The proposed real effective exchange rate (REER) calculated by Reserve Bank of India may take into account a panel of economic indicators such as differential rates of productivity growth, changes in terms of trade, tariff and non-tariff reforms, differential interest rates and differences in the pace and depth of financial sector reforms rather than changes in international competitiveness alone.

These measures would need to take into account developments in the capital account of the balance of payment, besides structural and institutional changes in the economy.

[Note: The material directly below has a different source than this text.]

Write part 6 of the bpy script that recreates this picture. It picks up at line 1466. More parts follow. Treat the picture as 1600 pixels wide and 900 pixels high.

The RBI has pointed out that the adoption of a real exchange rate rule, involving continuous adjustment of the nominal exchange rate, to achieve a neutral REER contains the risk of inflation and macroeconomic instability.

 

The conduct of the exchange rate policy in 1996-97 was primarily guided by market conditions resulting from the contraction in the current account deficit to $3730 million and a surplus in the capital account of $10.525 billion, leading to an overall surplus of $ 5.818 billion (after meeting IMF payments of $ 977 million).

However, the good dollar supplies were not matched with enough demand causing the rupee to appreciate. To protect international competitiveness, the RBI intervened substantially, buying $ 7.801 billion (net) to prevent a rupee appreciation. Nevertheless, the trade based real effective exchange rate (REER) appreciated by 9.6 per cent by March 1997 over March 1993, and by 4.7 per cent in 1996-97. The nominal exchange rate was bound in a narrow range of Rs 35 to Rs 36 a dollar between May 1996 and June 1997 which insulated the economy from imported inflation and anchored expectations.

Forward premiums which were high in the first quarter of 1996-97 reflecting high short-term interest rates and expectations of a weak rupee, came down with restoration of exchange rate stability on a sustained basis for the rest of the year and moderation in short-term rates resulting from improved liquidity in the system, and settled in the six to eight per cent range.

Average monthly turnover in the foreign exchange market - an indicator of depth and liquidity of the market - rose moderately during 1996-97 against the high growth phase of 1993 to 1996.

The share of inter-bank transactions in total turnover continued to remain over 80 per cent.